PROVIDED ENTRIES
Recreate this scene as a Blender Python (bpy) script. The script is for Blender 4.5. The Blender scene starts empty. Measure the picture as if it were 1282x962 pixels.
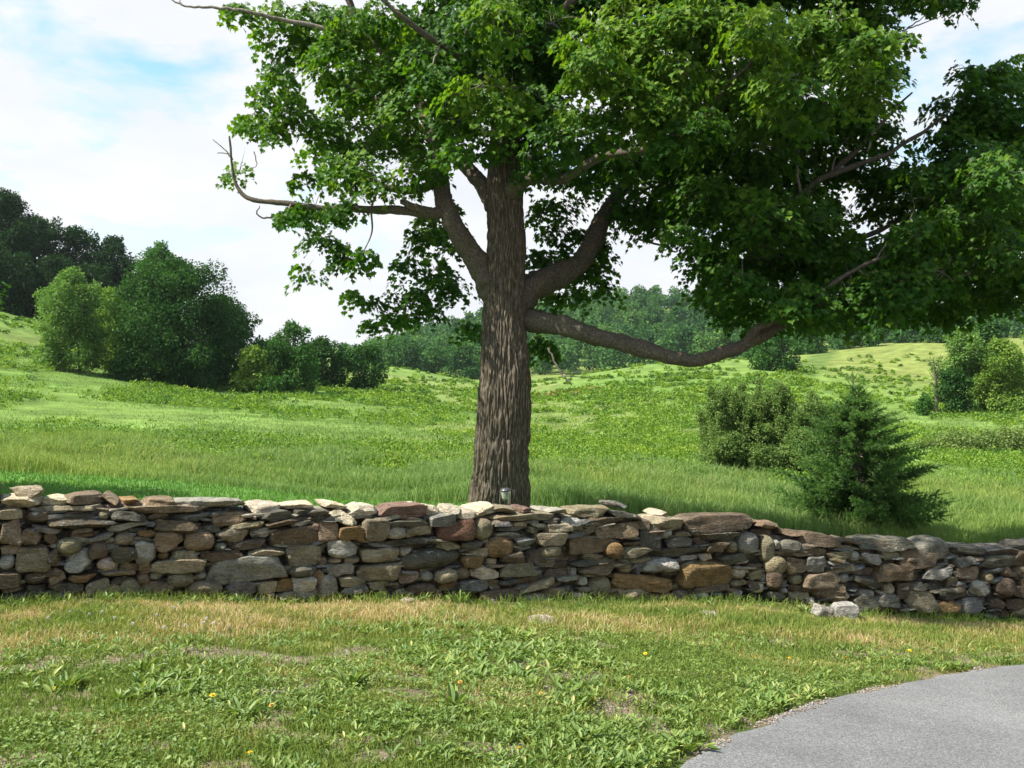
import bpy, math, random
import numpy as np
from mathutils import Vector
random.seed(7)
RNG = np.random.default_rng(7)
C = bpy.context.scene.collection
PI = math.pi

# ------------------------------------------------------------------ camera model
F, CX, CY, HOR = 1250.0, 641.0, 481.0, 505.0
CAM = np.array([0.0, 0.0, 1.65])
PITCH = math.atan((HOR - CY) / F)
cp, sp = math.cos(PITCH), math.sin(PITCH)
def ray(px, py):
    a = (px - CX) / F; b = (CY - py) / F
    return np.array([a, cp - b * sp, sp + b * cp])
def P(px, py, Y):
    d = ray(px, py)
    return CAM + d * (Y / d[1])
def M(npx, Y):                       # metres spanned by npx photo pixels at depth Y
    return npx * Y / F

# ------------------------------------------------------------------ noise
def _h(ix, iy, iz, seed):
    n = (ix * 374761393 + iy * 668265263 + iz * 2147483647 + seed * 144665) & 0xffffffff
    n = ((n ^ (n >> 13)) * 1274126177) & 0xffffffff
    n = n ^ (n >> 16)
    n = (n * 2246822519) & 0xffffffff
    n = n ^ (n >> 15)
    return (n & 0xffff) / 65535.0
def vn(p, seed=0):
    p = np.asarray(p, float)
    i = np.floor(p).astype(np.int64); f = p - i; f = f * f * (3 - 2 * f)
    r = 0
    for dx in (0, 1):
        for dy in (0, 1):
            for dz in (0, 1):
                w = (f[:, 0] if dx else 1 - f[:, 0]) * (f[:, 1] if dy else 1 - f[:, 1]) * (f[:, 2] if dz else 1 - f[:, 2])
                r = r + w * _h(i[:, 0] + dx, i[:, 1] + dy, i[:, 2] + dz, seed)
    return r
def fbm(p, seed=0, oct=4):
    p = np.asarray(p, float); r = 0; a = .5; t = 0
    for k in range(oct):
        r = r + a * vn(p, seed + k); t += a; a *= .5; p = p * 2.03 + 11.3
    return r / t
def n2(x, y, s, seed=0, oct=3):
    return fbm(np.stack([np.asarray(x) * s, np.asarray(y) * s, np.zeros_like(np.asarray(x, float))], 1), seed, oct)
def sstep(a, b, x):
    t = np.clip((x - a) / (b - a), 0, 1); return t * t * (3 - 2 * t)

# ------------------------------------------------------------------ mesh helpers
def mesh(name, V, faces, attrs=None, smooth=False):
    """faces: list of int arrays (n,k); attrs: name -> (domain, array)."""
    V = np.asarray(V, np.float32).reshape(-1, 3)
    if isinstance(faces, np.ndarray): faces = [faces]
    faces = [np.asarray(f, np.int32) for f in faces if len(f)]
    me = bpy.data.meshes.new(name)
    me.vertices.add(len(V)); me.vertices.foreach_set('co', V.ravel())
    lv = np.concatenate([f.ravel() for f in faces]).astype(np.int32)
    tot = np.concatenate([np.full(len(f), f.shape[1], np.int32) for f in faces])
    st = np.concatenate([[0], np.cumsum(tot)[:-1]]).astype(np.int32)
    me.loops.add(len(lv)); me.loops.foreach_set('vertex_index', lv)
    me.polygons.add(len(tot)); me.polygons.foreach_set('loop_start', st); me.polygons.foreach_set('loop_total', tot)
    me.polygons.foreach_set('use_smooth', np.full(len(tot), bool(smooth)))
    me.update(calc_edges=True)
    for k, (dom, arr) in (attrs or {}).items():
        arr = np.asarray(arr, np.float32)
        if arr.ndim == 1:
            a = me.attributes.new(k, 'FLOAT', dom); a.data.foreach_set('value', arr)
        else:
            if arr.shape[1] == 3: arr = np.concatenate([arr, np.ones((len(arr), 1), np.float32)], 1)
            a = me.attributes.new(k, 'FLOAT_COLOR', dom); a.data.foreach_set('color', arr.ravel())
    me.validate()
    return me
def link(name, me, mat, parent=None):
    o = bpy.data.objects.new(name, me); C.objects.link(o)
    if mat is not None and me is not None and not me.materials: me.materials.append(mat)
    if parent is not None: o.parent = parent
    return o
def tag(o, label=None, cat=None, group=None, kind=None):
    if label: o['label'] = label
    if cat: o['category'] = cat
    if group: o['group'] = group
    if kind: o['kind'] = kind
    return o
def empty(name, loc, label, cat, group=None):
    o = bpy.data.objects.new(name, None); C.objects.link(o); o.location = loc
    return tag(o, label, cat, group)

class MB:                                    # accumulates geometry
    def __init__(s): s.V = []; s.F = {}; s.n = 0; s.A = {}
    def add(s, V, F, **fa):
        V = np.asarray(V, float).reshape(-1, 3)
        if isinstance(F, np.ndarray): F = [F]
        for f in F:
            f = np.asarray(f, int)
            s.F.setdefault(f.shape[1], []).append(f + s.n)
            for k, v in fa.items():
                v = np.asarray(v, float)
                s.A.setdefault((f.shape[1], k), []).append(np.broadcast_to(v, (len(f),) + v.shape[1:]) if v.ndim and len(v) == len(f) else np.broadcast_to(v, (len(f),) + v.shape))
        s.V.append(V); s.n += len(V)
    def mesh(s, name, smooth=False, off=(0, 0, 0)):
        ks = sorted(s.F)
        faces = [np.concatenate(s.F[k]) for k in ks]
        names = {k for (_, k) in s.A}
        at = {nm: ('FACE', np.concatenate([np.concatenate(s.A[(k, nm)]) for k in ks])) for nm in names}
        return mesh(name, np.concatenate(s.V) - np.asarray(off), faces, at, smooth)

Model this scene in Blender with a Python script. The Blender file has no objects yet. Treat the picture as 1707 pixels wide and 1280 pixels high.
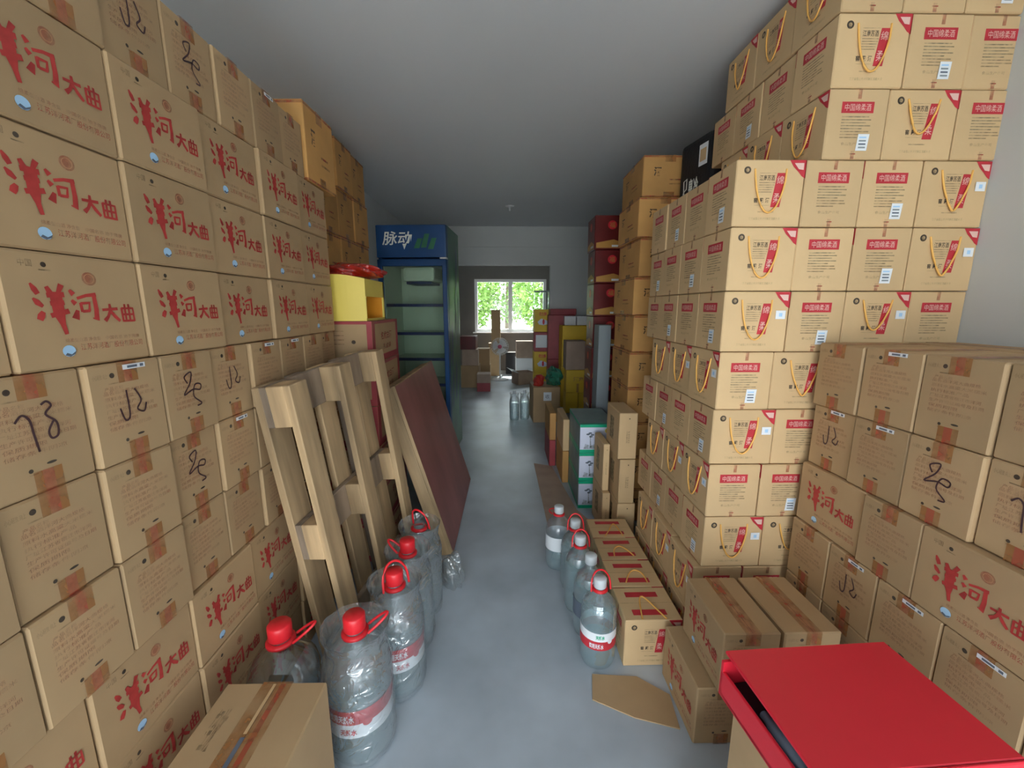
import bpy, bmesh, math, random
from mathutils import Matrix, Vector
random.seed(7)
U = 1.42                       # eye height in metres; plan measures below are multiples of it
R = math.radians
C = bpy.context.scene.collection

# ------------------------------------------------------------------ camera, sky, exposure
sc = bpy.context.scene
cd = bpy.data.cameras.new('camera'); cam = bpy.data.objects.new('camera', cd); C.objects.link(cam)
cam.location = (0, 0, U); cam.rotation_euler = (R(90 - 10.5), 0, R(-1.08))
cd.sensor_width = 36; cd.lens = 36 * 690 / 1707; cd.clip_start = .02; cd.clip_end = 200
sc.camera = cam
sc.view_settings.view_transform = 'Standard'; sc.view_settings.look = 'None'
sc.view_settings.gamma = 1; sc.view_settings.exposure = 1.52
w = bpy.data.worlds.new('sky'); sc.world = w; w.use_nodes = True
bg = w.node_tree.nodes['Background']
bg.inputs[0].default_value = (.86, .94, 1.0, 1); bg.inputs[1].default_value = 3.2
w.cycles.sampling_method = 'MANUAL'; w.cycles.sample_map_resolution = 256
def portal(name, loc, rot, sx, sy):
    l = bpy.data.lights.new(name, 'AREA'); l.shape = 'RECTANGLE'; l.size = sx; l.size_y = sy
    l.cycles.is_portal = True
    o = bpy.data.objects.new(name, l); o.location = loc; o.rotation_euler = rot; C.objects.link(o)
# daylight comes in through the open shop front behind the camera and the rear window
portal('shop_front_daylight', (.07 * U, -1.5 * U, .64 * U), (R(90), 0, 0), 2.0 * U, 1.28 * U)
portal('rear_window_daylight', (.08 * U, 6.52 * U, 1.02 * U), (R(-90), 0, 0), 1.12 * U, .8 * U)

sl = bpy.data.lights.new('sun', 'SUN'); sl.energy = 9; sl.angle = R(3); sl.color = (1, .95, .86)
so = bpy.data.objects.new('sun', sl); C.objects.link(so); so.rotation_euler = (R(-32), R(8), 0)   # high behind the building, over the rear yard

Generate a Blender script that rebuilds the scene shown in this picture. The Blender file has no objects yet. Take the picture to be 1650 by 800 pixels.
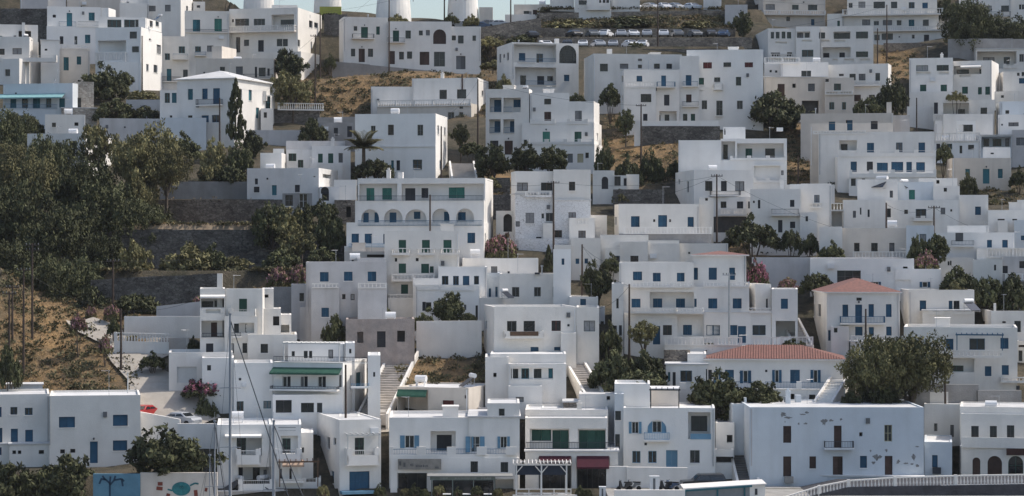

SHORT PROBLEM
Retype all of the entries exactly as written, leaving out any images.

EXERCISE OUTPUT
Recreate this scene as a Blender Python (bpy) script. The script is for Blender 4.5. The Blender scene starts empty. Measure the picture as if it were 1282x962 pixels.
import bpy, math, random
import numpy as np
from mathutils import Vector
random.seed(7)
RNG = np.random.default_rng(7)
C = bpy.context.scene.collection
PI = math.pi

# ------------------------------------------------------------------ camera model
F, CX, CY, HOR = 1250.0, 641.0, 481.0, 505.0
CAM = np.array([0.0, 0.0, 1.65])
PITCH = math.atan((HOR - CY) / F)
cp, sp = math.cos(PITCH), math.sin(PITCH)
def ray(px, py):
    a = (px - CX) / F; b = (CY - py) / F
    return np.array([a, cp - b * sp, sp + b * cp])
def P(px, py, Y):
    d = ray(px, py)
    return CAM + d * (Y / d[1])
def M(npx, Y):                       # metres spanned by npx photo pixels at depth Y
    return npx * Y / F

# ------------------------------------------------------------------ noise
def _h(ix, iy, iz, seed):
    n = (ix * 374761393 + iy * 668265263 + iz * 2147483647 + seed * 144665) & 0xffffffff
    n = ((n ^ (n >> 13)) * 1274126177) & 0xffffffff
    n = n ^ (n >> 16)
    n = (n * 2246822519) & 0xffffffff
    n = n ^ (n >> 15)
    return (n & 0xffff) / 65535.0
def vn(p, seed=0):
    p = np.asarray(p, float)
    i = np.floor(p).astype(np.int64); f = p - i; f = f * f * (3 - 2 * f)
    r = 0
    for dx in (0, 1):
        for dy in (0, 1):
            for dz in (0, 1):
                w = (f[:, 0] if dx else 1 - f[:, 0]) * (f[:, 1] if dy else 1 - f[:, 1]) * (f[:, 2] if dz else 1 - f[:, 2])
                r = r + w * _h(i[:, 0] + dx, i[:, 1] + dy, i[:, 2] + dz, seed)
    return r
def fbm(p, seed=0, oct=4):
    p = np.asarray(p, float); r = 0; a = .5; t = 0
    for k in range(oct):
        r = r + a * vn(p, seed + k); t += a; a *= .5; p = p * 2.03 + 11.3
    return r / t
def n2(x, y, s, seed=0, oct=3):
    return fbm(np.stack([np.asarray(x) * s, np.asarray(y) * s, np.zeros_like(np.asarray(x, float))], 1), seed, oct)
def sstep(a, b, x):
    t = np.clip((x - a) / (b - a), 0, 1); return t * t * (3 - 2 * t)

# ------------------------------------------------------------------ mesh helpers
def mesh(name, V, faces, attrs=None, smooth=False):
    """faces: list of int arrays (n,k); attrs: name -> (domain, array)."""
    V = np.asarray(V, np.float32).reshape(-1, 3)
    if isinstance(faces, np.ndarray): faces = [faces]
    faces = [np.asarray(f, np.int32) for f in faces if len(f)]
    me = bpy.data.meshes.new(name)
    me.vertices.add(len(V)); me.vertices.foreach_set('co', V.ravel())
    lv = np.concatenate([f.ravel() for f in faces]).astype(np.int32)
    tot = np.concatenate([np.full(len(f), f.shape[1], np.int32) for f in faces])
    st = np.concatenate([[0], np.cumsum(tot)[:-1]]).astype(np.int32)
    me.loops.add(len(lv)); me.loops.foreach_set('vertex_index', lv)
    me.polygons.add(len(tot)); me.polygons.foreach_set('loop_start', st); me.polygons.foreach_set('loop_total', tot)
    me.polygons.foreach_set('use_smooth', np.full(len(tot), bool(smooth)))
    me.update(calc_edges=True)
    for k, (dom, arr) in (attrs or {}).items():
        arr = np.asarray(arr, np.float32)
        if arr.ndim == 1:
            a = me.attributes.new(k, 'FLOAT', dom); a.data.foreach_set('value', arr)
        else:
            if arr.shape[1] == 3: arr = np.concatenate([arr, np.ones((len(arr), 1), np.float32)], 1)
            a = me.attributes.new(k, 'FLOAT_COLOR', dom); a.data.foreach_set('color', arr.ravel())
    me.validate()
    return me
def link(name, me, mat, parent=None):
    o = bpy.data.objects.new(name, me); C.objects.link(o)
    if mat is not None and me is not None and not me.materials: me.materials.append(mat)
    if parent is not None: o.parent = parent
    return o
def tag(o, label=None, cat=None, group=None, kind=None):
    if label: o['label'] = label
    if cat: o['category'] = cat
    if group: o['group'] = group
    if kind: o['kind'] = kind
    return o
def empty(name, loc, label, cat, group=None):
    o = bpy.data.objects.new(name, None); C.objects.link(o); o.location = loc
    return tag(o, label, cat, group)

class MB:                                    # accumulates geometry
    def __init__(s): s.V = []; s.F = {}; s.n = 0; s.A = {}
    def add(s, V, F, **fa):
        V = np.asarray(V, float).reshape(-1, 3)
        if isinstance(F, np.ndarray): F = [F]
        for f in F:
            f = np.asarray(f, int)
            s.F.setdefault(f.shape[1], []).append(f + s.n)
            for k, v in fa.items():
                v = np.asarray(v, float)
                s.A.setdefault((f.shape[1], k), []).append(np.broadcast_to(v, (len(f),) + v.shape[1:]) if v.ndim and len(v) == len(f) else np.broadcast_to(v, (len(f),) + v.shape))
        s.V.append(V); s.n += len(V)
    def mesh(s, name, smooth=False, off=(0, 0, 0)):
        ks = sorted(s.F)
        faces = [np.concatenate(s.F[k]) for k in ks]
        names = {k for (_, k) in s.A}
        at = {nm: ('FACE', np.concatenate([np.concatenate(s.A[(k, nm)]) for k in ks])) for nm in names}
        return mesh(name, np.concatenate(s.V) - np.asarray(off), faces, at, smooth)

Model this scene in Blender with a Python script. The Blender file has no objects yet. Treat the picture as 1707 pixels wide and 1280 pixels high.
import bpy, bmesh, math, random
from mathutils import Matrix, Vector
random.seed(7)
U = 1.42                       # eye height in metres; plan measures below are multiples of it
R = math.radians
C = bpy.context.scene.collection

# ------------------------------------------------------------------ camera, sky, exposure
sc = bpy.context.scene
cd = bpy.data.cameras.new('camera'); cam = bpy.data.objects.new('camera', cd); C.objects.link(cam)
cam.location = (0, 0, U); cam.rotation_euler = (R(90 - 10.5), 0, R(-1.08))
cd.sensor_width = 36; cd.lens = 36 * 690 / 1707; cd.clip_start = .02; cd.clip_end = 200
sc.camera = cam
sc.view_settings.view_transform = 'Standard'; sc.view_settings.look = 'None'
sc.view_settings.gamma = 1; sc.view_settings.exposure = 1.52
w = bpy.data.worlds.new('sky'); sc.world = w; w.use_nodes = True
bg = w.node_tree.nodes['Background']
bg.inputs[0].default_value = (.86, .94, 1.0, 1); bg.inputs[1].default_value = 3.2
w.cycles.sampling_method = 'MANUAL'; w.cycles.sample_map_resolution = 256
def portal(name, loc, rot, sx, sy):
    l = bpy.data.lights.new(name, 'AREA'); l.shape = 'RECTANGLE'; l.size = sx; l.size_y = sy
    l.cycles.is_portal = True
    o = bpy.data.objects.new(name, l); o.location = loc; o.rotation_euler = rot; C.objects.link(o)
# daylight comes in through the open shop front behind the camera and the rear window
portal('shop_front_daylight', (.07 * U, -1.5 * U, .64 * U), (R(90), 0, 0), 2.0 * U, 1.28 * U)
portal('rear_window_daylight', (.08 * U, 6.52 * U, 1.02 * U), (R(-90), 0, 0), 1.12 * U, .8 * U)

sl = bpy.data.lights.new('sun', 'SUN'); sl.energy = 9; sl.angle = R(3); sl.color = (1, .95, .86)
so = bpy.data.objects.new('sun', sl); C.objects.link(so); so.rotation_euler = (R(-32), R(8), 0)   # high behind the building, over the rear yard

Generate a Blender script that rebuilds the scene shown in this picture. The Blender file has no objects yet. Take the picture to be 1650 by 800 pixels.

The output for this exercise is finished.